English settlers likely carried the tree or seeds over on a ship  and planted a sapling just 6 years after Lancaster was settled in 1718. Furniture is still made from its hulking trunk and sprawling limbs.

Fascinating factoids

You’ll find interesting tidbits of information like this as part of the descriptions of each of the trees in the collection.

For example, under the entry for a grizzled old white mulberry tree in Maple Grove Park on Columbia Avenue, Eiserer tells us that the tree shoots out pollen from its catkins at an amazing 350 mph, the fastest movement in the plant kingdom.

Still other categories for the county’s special trees include tree sculptures, trees grown in containers and collections of trees such as in arboretums or orchards.

All trees are pictured, along with the location of where the tree may be seen. Even those on private properties can usually be seen from a road without trespassing.

 In his foreword to the website, Eiserer says of the trees of Lancaster County, “We’re fortunate to live at a middling latitude with a moderate climate that supports a greater variety of trees than could survive in, say, Maine.

“Adding to the diversity of our native trees, scores of species from Europe and Asia can and do live in Lancaster County as well.”

Favorite tree?

About a dozen state champion trees are found in Lancaster County and more than two dozen are among the largest in the commonwealth.

Special trees

This eastern white pine tree on Furnace Hills Pike near Lititz is the tallest tree in Lancaster County at 128 feet.

Eiserer already has at least another 75 entries he’s verifying and assembling photos for and will be added to the website in the future.

And he invites the public to continue to alert him to special trees. Email him at eiserer@aol.com or in writing at 78 Sun Lane, Millersville, PA 17551.

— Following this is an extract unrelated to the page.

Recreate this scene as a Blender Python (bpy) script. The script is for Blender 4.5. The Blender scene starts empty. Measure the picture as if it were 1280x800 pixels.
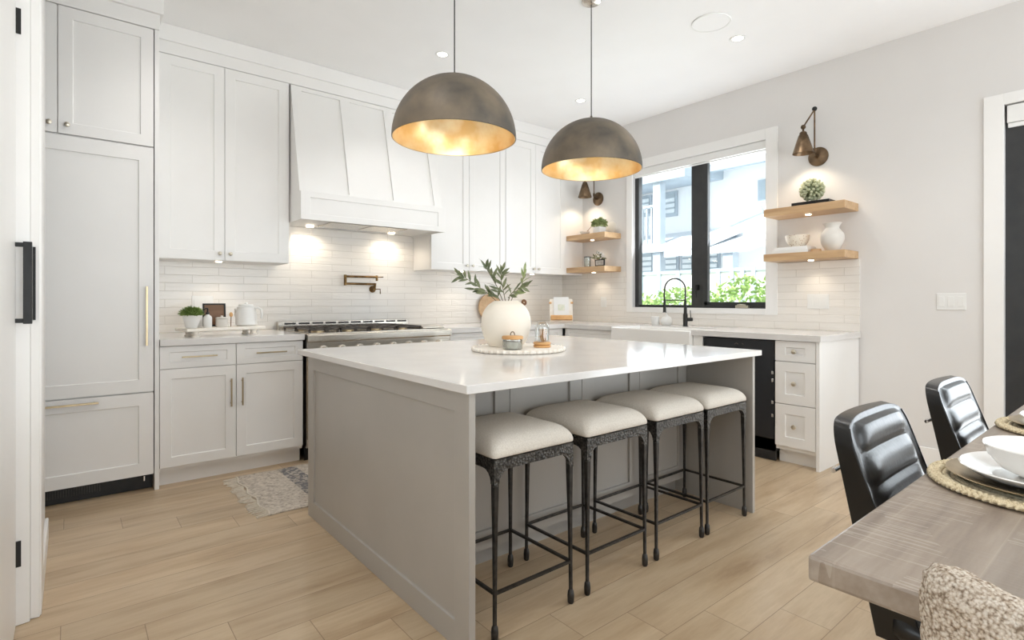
import bpy, bmesh, math, random
from math import pi, sin, cos, radians as RD
from mathutils import Vector, Matrix
random.seed(7)
SC = bpy.context.scene
COL = SC.collection

# ------------------------------------------------------------------ camera
FPX, HOR, CZ = 675.0, 375.5, 1.17
YAW = math.atan(551.5 / 675.0)
cam_d = bpy.data.cameras.new('camera'); cam = bpy.data.objects.new('camera', cam_d); COL.objects.link(cam)
cam.location = (0, 0, CZ); cam.rotation_euler = (pi/2, 0, -YAW)
cam_d.sensor_width = 36; cam_d.lens = FPX/1280*36; cam_d.shift_y = -(400-HOR)/1280.0
cam_d.clip_start = .02; cam_d.clip_end = 200
SC.camera = cam

# ------------------------------------------------------------------ world, sun, exposure
SC.view_settings.view_transform = 'Standard'; SC.view_settings.look = 'None'
SC.view_settings.gamma = 1; SC.view_settings.use_curve_mapping = False
SC.view_settings.exposure = -.02
SC.cycles.use_denoising = True
SC.cycles.max_bounces = 10; SC.cycles.diffuse_bounces = 6; SC.cycles.glossy_bounces = 4
SC.cycles.transparent_max_bounces = 12; SC.cycles.sample_clamp_indirect = 6
SC.cycles.caustics_reflective = False; SC.cycles.caustics_refractive = False
W = bpy.data.worlds.new('sky'); SC.world = W; W.use_nodes = True
bg = W.node_tree.nodes['Background']
sky = W.node_tree.nodes.new('ShaderNodeTexSky'); sky.sky_type = 'HOSEK_WILKIE'; sky.turbidity = 6; sky.ground_albedo = .6
sky.sun_direction = (-.45, -.55, .7)
mixw = W.node_tree.nodes.new('ShaderNodeMix'); mixw.data_type = 'RGBA'; mixw.inputs[0].default_value = .8
W.node_tree.links.new(sky.outputs[0], mixw.inputs[6]); mixw.inputs[7].default_value = (.93, .97, 1, 1)
W.node_tree.links.new(mixw.outputs[2], bg.inputs[0]); bg.inputs[1].default_value = 2.5

def light(name, kind, loc, energy, color=(1,1,1), rot=(0,0,0), **kw):
    d = bpy.data.lights.new(name, kind); d.energy = energy; d.color = color
    for k, v in kw.items(): setattr(d, k, v)
    o = bpy.data.objects.new(name, d); COL.objects.link(o); o.location = loc; o.rotation_euler = rot
    return o
light('sun', 'SUN', (0,0,9), 10.0, (1,.98,.95), (0, RD(-38), RD(2)), angle=.02)
# daylight coming through the windows of the room
DAY = (.86, .93, 1.0)
light('daylight_rear_window', 'AREA', (1.9, -3.12, 1.25), 122, DAY, (-pi/2-RD(26), 0, pi), shape='RECTANGLE', size=3.8, size_y=2.2)
light('daylight_patio_door', 'AREA', (4.60, -.85, 1.15), 66, DAY, (0, pi/2+RD(32), 0), shape='RECTANGLE', size=2.1, size_y=2.2)
light('daylight_kitchen_window', 'AREA', (4.79, 2.95, 1.85), 33, DAY, (0, pi/2+RD(26), 0), shape='RECTANGLE', size=1.4, size_y=1.3)
light('daylight_side_window', 'AREA', (-1.5, .2, 1.6), 14, DAY, (0, -pi/2-RD(30), 0), shape='RECTANGLE', size=1.6, size_y=2.0)

# ------------------------------------------------------------------ materials
def mat(name, col, rough=.5, metal=0, spec=None, coat=0):
    m = bpy.data.materials.new(name); m.use_nodes = True
    b = m.node_tree.nodes['Principled BSDF']
    b.inputs['Base Color'].default_value = (*col, 1); b.inputs['Roughness'].default_value = rough
    b.inputs['Metallic'].default_value = metal
    if spec is not None: b.inputs['Specular IOR Level'].default_value = spec
    if coat: b.inputs['Coat Weight'].default_value = coat; b.inputs['Coat Roughness'].default_value = .1
    return m
def s(r, g, b):
    f = lambda c: (c/255/12.92) if c/255 <= .04045 else ((c/255+.055)/1.055)**2.4
    return (f(r), f(g), f(b))
class N:
    def __init__(self, m): self.m = m; self.t = m.node_tree; self.b = self.t.nodes['Principled BSDF']
    def n(self, typ, **kw):
        x = self.t.nodes.new('ShaderNode'+typ)
        for k, v in kw.items():
            if isinstance(k, str) and hasattr(x, k) : setattr(x, k, v)
        return x
    def l(self, a, b): self.t.links.new(a, b)
    def math(self, op, a, b=None, clamp=False):
        x = self.t.nodes.new('ShaderNodeMath'); x.operation = op; x.use_clamp = clamp
        for i, v in enumerate((a, b)):
            if v is None: continue
            if isinstance(v, (int, float)): x.inputs[i].default_value = v
            else: self.l(v, x.inputs[i])
        return x.outputs[0]
    def obj(self): return self.n('TexCoord').outputs['Object']
    def mapped(self, scale, loc=(0,0,0), src=None):
        mp = self.n('Mapping'); mp.inputs['Scale'].default_value = scale; mp.inputs['Location'].default_value = loc
        self.l(src or self.obj(), mp.inputs[0]); return mp.outputs[0]
    def noise(self, vec, scale, detail=3, rough=.5):
        x = self.n('TexNoise'); x.inputs['Scale'].default_value = scale; x.inputs['Detail'].default_value = detail
        x.inputs['Roughness'].default_value = rough; self.l(vec, x.inputs['Vector']); return x.outputs['Fac']
    def ramp(self, fac, stops):
        x = self.n('ValToRGB'); e = x.color_ramp.elements
        while len(e) < len(stops): e.new(.5)
        for i, (p, c) in enumerate(stops): e[i].position = p; e[i].color = (*c, 1)
        self.l(fac, x.inputs[0]); return x.outputs[0]
    def mix(self, fac, a, b, bt='MIX'):
        x = self.n('Mix'); x.data_type = 'RGBA'; x.blend_type = bt
        for i, v in ((0, fac), (6, a), (7, b)):
            if isinstance(v, (int, float)): x.inputs[i].default_value = v
            elif isinstance(v, tuple): x.inputs[i].default_value = (*v, 1)
            else: self.l(v, x.inputs[i])
        return x.outputs[2]
    def col(self, c): self.l(c, self.b.inputs['Base Color'])
    def bump(self, h, strength=.3, dist=.002):
        x = self.n('Bump'); x.inputs['Strength'].default_value = strength; x.inputs['Distance'].default_value = dist
        self.l(h, x.inputs['Height']); self.l(x.outputs[0], self.b.inputs['Normal'])

def noisy(name, c1, c2, scale=8, rough=.5, metal=0, bump=0, bscale=None, stretch=(1,1,1), dist=.002, detail=4, **kw):
    m = mat(name, c1, rough, metal, **kw); n = N(m); v = n.mapped(stretch)
    n.col(n.ramp(n.noise(v, scale, detail), [(.35, c1), (.65, c2)]))
    if bump: n.bump(n.noise(v, bscale or scale, 5), bump, dist)
    return m

M = {}
M['wall'] = noisy('wall_paint', s(220,217,214), s(222,219,216), 3, .6, bump=.05, bscale=120, dist=.0005)
M['ceiling'] = noisy('ceiling_paint', s(241,240,239), s(243,242,241), 3, .7)
M['cab'] = noisy('white_cabinet_paint', s(235,233,230), s(237,235,232), 4, .38)
M['trim'] = noisy('white_trim_paint', s(236,234,231), s(238,236,233), 4, .35)
M['grey'] = noisy('warm_grey_cabinet_paint', s(166,161,154), s(170,165,158), 4, .33)
M['quartz'] = noisy('white_quartz', s(222,219,216), s(216,213,210), 5, .12, detail=8)
M['white'] = noisy('white_plastic', s(232,231,228), s(230,229,226), 4, .3)
M['ceramic'] = noisy('white_glazed_ceramic', s(238,236,232), s(240,238,235), 4, .12, coat=.4)
M['matte_ivory'] = noisy('ivory_matte_ceramic', s(236,228,214), s(238,231,219), 5, .75, bump=.1, bscale=70)
M['grey_ceramic'] = noisy('pale_grey_ceramic', s(214,209,201), s(219,214,207), 6, .6)
M['black'] = noisy('matt_black_metal', s(22,21,20), s(30,28,26), 20, .4, metal=.3)
M['blackframe'] = noisy('black_window_frame', s(40,41,42), s(48,48,48), 10, .4)
M['blackpanel'] = noisy('black_appliance_panel', s(34,36,40), s(38,40,44), 3, .25)
M['gold_pull'] = noisy('brushed_champagne_brass', s(178,160,128), s(190,172,140), 30, .32, metal=1, stretch=(1,1,.1))
M['knob'] = noisy('satin_champagne_nickel', s(205,198,182), s(214,206,190), 20, .3, metal=.9)
M['brass'] = noisy('aged_brass', s(88,68,42), s(132,104,68), 18, .35, metal=1)
M['bronze'] = noisy('antique_bronze', s(92,76,60), s(140,118,94), 14, .38, metal=1)
M['steel'] = noisy('brushed_steel', s(196,190,180), s(214,208,198), 60, .22, metal=1, stretch=(.02,1,1))
M['chrome'] = mat('chrome', (.8,.8,.8), .12, 1)
M['iron'] = mat('dark_cast_iron', s(60,58,55), .42, .7)
n = N(M['iron']); vo = n.n('TexVoronoi'); vo.inputs['Scale'].default_value = 105; n.l(n.mapped((1,1,1)), vo.inputs['Vector'])
n.col(n.ramp(vo.outputs['Distance'], [(0, s(112,109,104)), (.75, s(52,50,48))])); n.bump(vo.outputs['Distance'], .8, .004)
M['iron_s'] = noisy('smooth_cast_iron', s(66,63,60), s(44,42,40), 40, .38, metal=.6, bump=.35, bscale=50)
M['burner'] = noisy('black_cast_grate', s(58,51,45), s(76,67,58), 30, .45)
M['fabric'] = mat('oatmeal_linen', s(216,208,197), .9, 0, .2)
n = N(M['fabric']); v = n.mapped((1,1,1)); n.col(n.ramp(n.noise(v, 260, 3), [(.3, s(206,198,187)), (.7, s(226,220,210))])); n.bump(n.noise(v, 700, 2), .35, .001)
M['shade_out'] = noisy('weathered_bronze_shade', s(88,83,76), s(130,117,100), 5, .55, metal=.4, bump=.1, bscale=40, detail=6)
M['goldleaf'] = noisy('gold_leaf', s(240,222,184), s(224,188,130), 9, .34, metal=.8, bump=.15, bscale=25, detail=7)
M['leather'] = mat('black_leather', s(17,16,15), .30, 0, .45, coat=.08)
n = N(M['leather']); v = n.mapped((1,1,1)); n.bump(n.noise(v, 26, 6, .7), .22, .004)
M['stem'] = noisy('olive_stem', s(110,100,74), s(130,120,90), 20, .7)
M['leaf'] = noisy('olive_leaf', s(84,94,64), s(128,134,98), 18, .5)
M['leafpale'] = noisy('pale_green_leaf', s(124,140,84), s(160,170,118), 25, .5)
M['boxwood'] = noisy('boxwood_leaf', s(92,120,54), s(146,166,92), 60, .6)
M['succ'] = noisy('pale_succulent', s(164,170,132), s(208,208,178), 60, .6)
M['soil'] = noisy('brown_soil', s(80,62,46), s(100,80,60), 60, .9)
M['hedge'] = noisy('garden_foliage', s(128,164,84), s(178,204,132), 3, .6)
M['house'] = noisy('white_render', s(236,238,240), s(240,242,244), 2, .8)
M['houseroof'] = noisy('grey_shingle', s(200,208,216), s(214,220,226), 8, .8)
M['housegrey'] = noisy('blue_grey_timber', s(156,170,182), s(164,178,190), 4, .7)
M['houseglass'] = noisy('far_window_glass', s(146,162,174), s(158,174,184), 3, .3)
M['blindslat'] = noisy('pale_blind_slat', s(212,220,226), s(220,228,232), 3, .6)
M['ground'] = noisy('pale_concrete', s(200,198,194), s(210,208,204), 2, .9)
M['emit'] = None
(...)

What is Lancaster County’s favorite tree?

Many people would likely vote for “Old Sycamore” at 265 Plant Tree Drive in East Hempfield Township.

Alive since the days of William Penn, the tree’s age and a lightning strike in 1957 have taken away its claim as the state’s most massive tree. But now, its lower branches that hug the ground continue to unfurl ever outward.

But Eiserer cannot bring himself to single out a lone tree.

“As soon as you pick a favorite, you feel like you’re betraying every other tree,” he says.

 “The most special tree in Lancaster County is, in a very real sense, the tree growing in your own backyard.”